**Problem to solve:** Take the data that follows and retype it word for word.

**Data extract:**
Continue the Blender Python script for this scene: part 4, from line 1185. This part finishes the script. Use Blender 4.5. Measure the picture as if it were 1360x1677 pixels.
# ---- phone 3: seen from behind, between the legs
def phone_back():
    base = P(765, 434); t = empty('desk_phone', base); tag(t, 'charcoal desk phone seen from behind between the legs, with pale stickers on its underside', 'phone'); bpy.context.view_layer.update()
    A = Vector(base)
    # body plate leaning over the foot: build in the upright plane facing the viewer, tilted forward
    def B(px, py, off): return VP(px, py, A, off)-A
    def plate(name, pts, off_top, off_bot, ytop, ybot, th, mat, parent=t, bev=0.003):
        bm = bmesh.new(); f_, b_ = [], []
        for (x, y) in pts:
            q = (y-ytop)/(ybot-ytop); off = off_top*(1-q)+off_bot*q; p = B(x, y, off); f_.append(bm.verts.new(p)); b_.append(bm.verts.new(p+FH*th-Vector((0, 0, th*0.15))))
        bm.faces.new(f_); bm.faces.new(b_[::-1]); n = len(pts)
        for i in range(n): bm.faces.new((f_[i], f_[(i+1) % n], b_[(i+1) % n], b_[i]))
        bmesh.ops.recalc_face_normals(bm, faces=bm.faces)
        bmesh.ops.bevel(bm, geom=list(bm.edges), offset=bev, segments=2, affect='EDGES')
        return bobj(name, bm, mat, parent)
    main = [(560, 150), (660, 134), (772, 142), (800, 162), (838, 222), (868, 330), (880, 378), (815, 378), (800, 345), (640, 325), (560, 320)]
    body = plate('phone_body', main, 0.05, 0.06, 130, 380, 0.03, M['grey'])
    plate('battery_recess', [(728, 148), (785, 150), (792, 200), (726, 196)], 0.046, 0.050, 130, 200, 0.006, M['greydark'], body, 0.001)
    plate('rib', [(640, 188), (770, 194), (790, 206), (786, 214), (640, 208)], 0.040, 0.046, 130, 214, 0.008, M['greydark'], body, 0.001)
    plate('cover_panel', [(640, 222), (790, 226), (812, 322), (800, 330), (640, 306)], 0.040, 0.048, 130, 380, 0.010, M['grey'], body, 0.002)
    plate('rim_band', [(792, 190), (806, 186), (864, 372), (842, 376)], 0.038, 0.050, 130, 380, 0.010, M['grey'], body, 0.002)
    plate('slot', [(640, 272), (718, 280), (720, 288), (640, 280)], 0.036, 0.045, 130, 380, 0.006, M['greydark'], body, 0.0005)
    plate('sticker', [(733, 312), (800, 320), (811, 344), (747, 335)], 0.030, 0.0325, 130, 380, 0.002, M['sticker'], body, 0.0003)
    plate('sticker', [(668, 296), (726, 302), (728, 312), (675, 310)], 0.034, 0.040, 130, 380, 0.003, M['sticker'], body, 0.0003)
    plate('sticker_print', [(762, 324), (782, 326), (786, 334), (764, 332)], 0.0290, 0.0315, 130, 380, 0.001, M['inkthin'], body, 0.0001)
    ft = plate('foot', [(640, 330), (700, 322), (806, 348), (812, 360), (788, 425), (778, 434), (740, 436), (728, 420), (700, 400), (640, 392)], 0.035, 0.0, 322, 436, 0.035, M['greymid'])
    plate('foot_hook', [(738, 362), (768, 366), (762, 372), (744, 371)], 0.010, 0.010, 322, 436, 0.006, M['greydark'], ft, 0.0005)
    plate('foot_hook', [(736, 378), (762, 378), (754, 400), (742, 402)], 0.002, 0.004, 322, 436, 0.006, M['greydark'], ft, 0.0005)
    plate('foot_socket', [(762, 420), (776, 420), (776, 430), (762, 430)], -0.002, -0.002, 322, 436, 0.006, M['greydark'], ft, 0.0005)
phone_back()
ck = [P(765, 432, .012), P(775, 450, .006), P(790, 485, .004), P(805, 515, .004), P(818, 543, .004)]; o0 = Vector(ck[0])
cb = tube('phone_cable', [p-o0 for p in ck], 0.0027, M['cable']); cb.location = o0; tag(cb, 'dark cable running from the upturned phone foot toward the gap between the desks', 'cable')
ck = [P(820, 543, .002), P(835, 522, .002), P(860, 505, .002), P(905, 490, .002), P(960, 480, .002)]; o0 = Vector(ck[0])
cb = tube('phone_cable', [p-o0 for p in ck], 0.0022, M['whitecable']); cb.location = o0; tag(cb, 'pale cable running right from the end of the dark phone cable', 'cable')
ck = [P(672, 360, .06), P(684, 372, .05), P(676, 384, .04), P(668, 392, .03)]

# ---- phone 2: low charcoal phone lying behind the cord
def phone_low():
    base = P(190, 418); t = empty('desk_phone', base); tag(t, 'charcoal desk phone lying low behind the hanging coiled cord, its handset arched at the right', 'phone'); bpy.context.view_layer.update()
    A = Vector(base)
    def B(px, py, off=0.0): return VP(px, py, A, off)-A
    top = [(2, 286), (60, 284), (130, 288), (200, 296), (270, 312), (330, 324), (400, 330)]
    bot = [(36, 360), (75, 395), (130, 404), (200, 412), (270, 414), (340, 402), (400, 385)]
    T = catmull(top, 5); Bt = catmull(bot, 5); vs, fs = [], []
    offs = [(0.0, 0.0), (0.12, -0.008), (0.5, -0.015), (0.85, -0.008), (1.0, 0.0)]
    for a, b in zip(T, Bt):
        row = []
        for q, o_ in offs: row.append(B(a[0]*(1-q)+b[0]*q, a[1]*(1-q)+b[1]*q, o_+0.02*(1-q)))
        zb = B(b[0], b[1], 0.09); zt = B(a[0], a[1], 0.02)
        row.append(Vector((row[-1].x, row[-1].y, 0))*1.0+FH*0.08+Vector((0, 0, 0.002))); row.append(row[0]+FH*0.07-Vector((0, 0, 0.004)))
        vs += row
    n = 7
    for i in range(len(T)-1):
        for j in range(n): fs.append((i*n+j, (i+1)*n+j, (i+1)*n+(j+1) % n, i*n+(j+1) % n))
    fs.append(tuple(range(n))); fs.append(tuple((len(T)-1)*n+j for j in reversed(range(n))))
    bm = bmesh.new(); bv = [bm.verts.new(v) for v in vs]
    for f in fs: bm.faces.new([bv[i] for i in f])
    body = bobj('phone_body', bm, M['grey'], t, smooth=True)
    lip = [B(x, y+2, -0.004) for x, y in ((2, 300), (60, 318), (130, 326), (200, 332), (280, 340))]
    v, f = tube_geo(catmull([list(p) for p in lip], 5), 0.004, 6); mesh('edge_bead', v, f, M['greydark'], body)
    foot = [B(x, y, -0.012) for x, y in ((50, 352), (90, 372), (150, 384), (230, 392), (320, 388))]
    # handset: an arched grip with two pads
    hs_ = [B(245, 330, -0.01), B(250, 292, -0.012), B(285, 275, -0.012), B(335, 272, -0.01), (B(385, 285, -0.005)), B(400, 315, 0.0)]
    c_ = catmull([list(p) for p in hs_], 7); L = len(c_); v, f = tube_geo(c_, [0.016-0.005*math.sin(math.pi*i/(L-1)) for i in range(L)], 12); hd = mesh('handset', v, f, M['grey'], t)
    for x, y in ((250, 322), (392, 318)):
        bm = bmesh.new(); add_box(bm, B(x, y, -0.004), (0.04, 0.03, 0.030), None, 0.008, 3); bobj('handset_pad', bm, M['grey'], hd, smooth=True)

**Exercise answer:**
Continue the Blender Python script for this scene: part 4, from line 1185. This part finishes the script. Use Blender 4.5. Measure the picture as if it were 1360x1677 pixels.
# ---- phone 3: seen from behind, between the legs
def phone_back():
    base = P(765, 434); t = empty('desk_phone', base); tag(t, 'charcoal desk phone seen from behind between the legs, with pale stickers on its underside', 'phone'); bpy.context.view_layer.update()
    A = Vector(base)
    # body plate leaning over the foot: build in the upright plane facing the viewer, tilted forward
    def B(px, py, off): return VP(px, py, A, off)-A
    def plate(name, pts, off_top, off_bot, ytop, ybot, th, mat, parent=t, bev=0.003):
        bm = bmesh.new(); f_, b_ = [], []
        for (x, y) in pts:
            q = (y-ytop)/(ybot-ytop); off = off_top*(1-q)+off_bot*q; p = B(x, y, off); f_.append(bm.verts.new(p)); b_.append(bm.verts.new(p+FH*th-Vector((0, 0, th*0.15))))
        bm.faces.new(f_); bm.faces.new(b_[::-1]); n = len(pts)
        for i in range(n): bm.faces.new((f_[i], f_[(i+1) % n], b_[(i+1) % n], b_[i]))
        bmesh.ops.recalc_face_normals(bm, faces=bm.faces)
        bmesh.ops.bevel(bm, geom=list(bm.edges), offset=bev, segments=2, affect='EDGES')
        return bobj(name, bm, mat, parent)
    main = [(560, 150), (660, 134), (772, 142), (800, 162), (838, 222), (868, 330), (880, 378), (815, 378), (800, 345), (640, 325), (560, 320)]
    body = plate('phone_body', main, 0.05, 0.06, 130, 380, 0.03, M['grey'])
    plate('battery_recess', [(728, 148), (785, 150), (792, 200), (726, 196)], 0.046, 0.050, 130, 200, 0.006, M['greydark'], body, 0.001)
    plate('rib', [(640, 188), (770, 194), (790, 206), (786, 214), (640, 208)], 0.040, 0.046, 130, 214, 0.008, M['greydark'], body, 0.001)
    plate('cover_panel', [(640, 222), (790, 226), (812, 322), (800, 330), (640, 306)], 0.040, 0.048, 130, 380, 0.010, M['grey'], body, 0.002)
    plate('rim_band', [(792, 190), (806, 186), (864, 372), (842, 376)], 0.038, 0.050, 130, 380, 0.010, M['grey'], body, 0.002)
    plate('slot', [(640, 272), (718, 280), (720, 288), (640, 280)], 0.036, 0.045, 130, 380, 0.006, M['greydark'], body, 0.0005)
    plate('sticker', [(733, 312), (800, 320), (811, 344), (747, 335)], 0.030, 0.0325, 130, 380, 0.002, M['sticker'], body, 0.0003)
    plate('sticker', [(668, 296), (726, 302), (728, 312), (675, 310)], 0.034, 0.040, 130, 380, 0.003, M['sticker'], body, 0.0003)
    plate('sticker_print', [(762, 324), (782, 326), (786, 334), (764, 332)], 0.0290, 0.0315, 130, 380, 0.001, M['inkthin'], body, 0.0001)
    ft = plate('foot', [(640, 330), (700, 322), (806, 348), (812, 360), (788, 425), (778, 434), (740, 436), (728, 420), (700, 400), (640, 392)], 0.035, 0.0, 322, 436, 0.035, M['greymid'])
    plate('foot_hook', [(738, 362), (768, 366), (762, 372), (744, 371)], 0.010, 0.010, 322, 436, 0.006, M['greydark'], ft, 0.0005)
    plate('foot_hook', [(736, 378), (762, 378), (754, 400), (742, 402)], 0.002, 0.004, 322, 436, 0.006, M['greydark'], ft, 0.0005)
    plate('foot_socket', [(762, 420), (776, 420), (776, 430), (762, 430)], -0.002, -0.002, 322, 436, 0.006, M['greydark'], ft, 0.0005)
phone_back()
ck = [P(765, 432, .012), P(775, 450, .006), P(790, 485, .004), P(805, 515, .004), P(818, 543, .004)]; o0 = Vector(ck[0])
cb = tube('phone_cable', [p-o0 for p in ck], 0.0027, M['cable']); cb.location = o0; tag(cb, 'dark cable running from the upturned phone foot toward the gap between the desks', 'cable')
ck = [P(820, 543, .002), P(835, 522, .002), P(860, 505, .002), P(905, 490, .002), P(960, 480, .002)]; o0 = Vector(ck[0])
cb = tube('phone_cable', [p-o0 for p in ck], 0.0022, M['whitecable']); cb.location = o0; tag(cb, 'pale cable running right from the end of the dark phone cable', 'cable')
ck = [P(672, 360, .06), P(684, 372, .05), P(676, 384, .04), P(668, 392, .03)]

# ---- phone 2: low charcoal phone lying behind the cord
def phone_low():
    base = P(190, 418); t = empty('desk_phone', base); tag(t, 'charcoal desk phone lying low behind the hanging coiled cord, its handset arched at the right', 'phone'); bpy.context.view_layer.update()
    A = Vector(base)
    def B(px, py, off=0.0): return VP(px, py, A, off)-A
    top = [(2, 286), (60, 284), (130, 288), (200, 296), (270, 312), (330, 324), (400, 330)]
    bot = [(36, 360), (75, 395), (130, 404), (200, 412), (270, 414), (340, 402), (400, 385)]
    T = catmull(top, 5); Bt = catmull(bot, 5); vs, fs = [], []
    offs = [(0.0, 0.0), (0.12, -0.008), (0.5, -0.015), (0.85, -0.008), (1.0, 0.0)]
    for a, b in zip(T, Bt):
        row = []
        for q, o_ in offs: row.append(B(a[0]*(1-q)+b[0]*q, a[1]*(1-q)+b[1]*q, o_+0.02*(1-q)))
        zb = B(b[0], b[1], 0.09); zt = B(a[0], a[1], 0.02)
        row.append(Vector((row[-1].x, row[-1].y, 0))*1.0+FH*0.08+Vector((0, 0, 0.002))); row.append(row[0]+FH*0.07-Vector((0, 0, 0.004)))
        vs += row
    n = 7
    for i in range(len(T)-1):
        for j in range(n): fs.append((i*n+j, (i+1)*n+j, (i+1)*n+(j+1) % n, i*n+(j+1) % n))
    fs.append(tuple(range(n))); fs.append(tuple((len(T)-1)*n+j for j in reversed(range(n))))
    bm = bmesh.new(); bv = [bm.verts.new(v) for v in vs]
    for f in fs: bm.faces.new([bv[i] for i in f])
    body = bobj('phone_body', bm, M['grey'], t, smooth=True)
    lip = [B(x, y+2, -0.004) for x, y in ((2, 300), (60, 318), (130, 326), (200, 332), (280, 340))]
    v, f = tube_geo(catmull([list(p) for p in lip], 5), 0.004, 6); mesh('edge_bead', v, f, M['greydark'], body)
    foot = [B(x, y, -0.012) for x, y in ((50, 352), (90, 372), (150, 384), (230, 392), (320, 388))]
    # handset: an arched grip with two pads
    hs_ = [B(245, 330, -0.01), B(250, 292, -0.012), B(285, 275, -0.012), B(335, 272, -0.01), (B(385, 285, -0.005)), B(400, 315, 0.0)]
    c_ = catmull([list(p) for p in hs_], 7); L = len(c_); v, f = tube_geo(c_, [0.016-0.005*math.sin(math.pi*i/(L-1)) for i in range(L)], 12); hd = mesh('handset', v, f, M['grey'], t)
    for x, y in ((250, 322), (392, 318)):
        bm = bmesh.new(); add_box(bm, B(x, y, -0.004), (0.04, 0.03, 0.030), None, 0.008, 3); bobj('handset_pad', bm, M['grey'], hd, smooth=True)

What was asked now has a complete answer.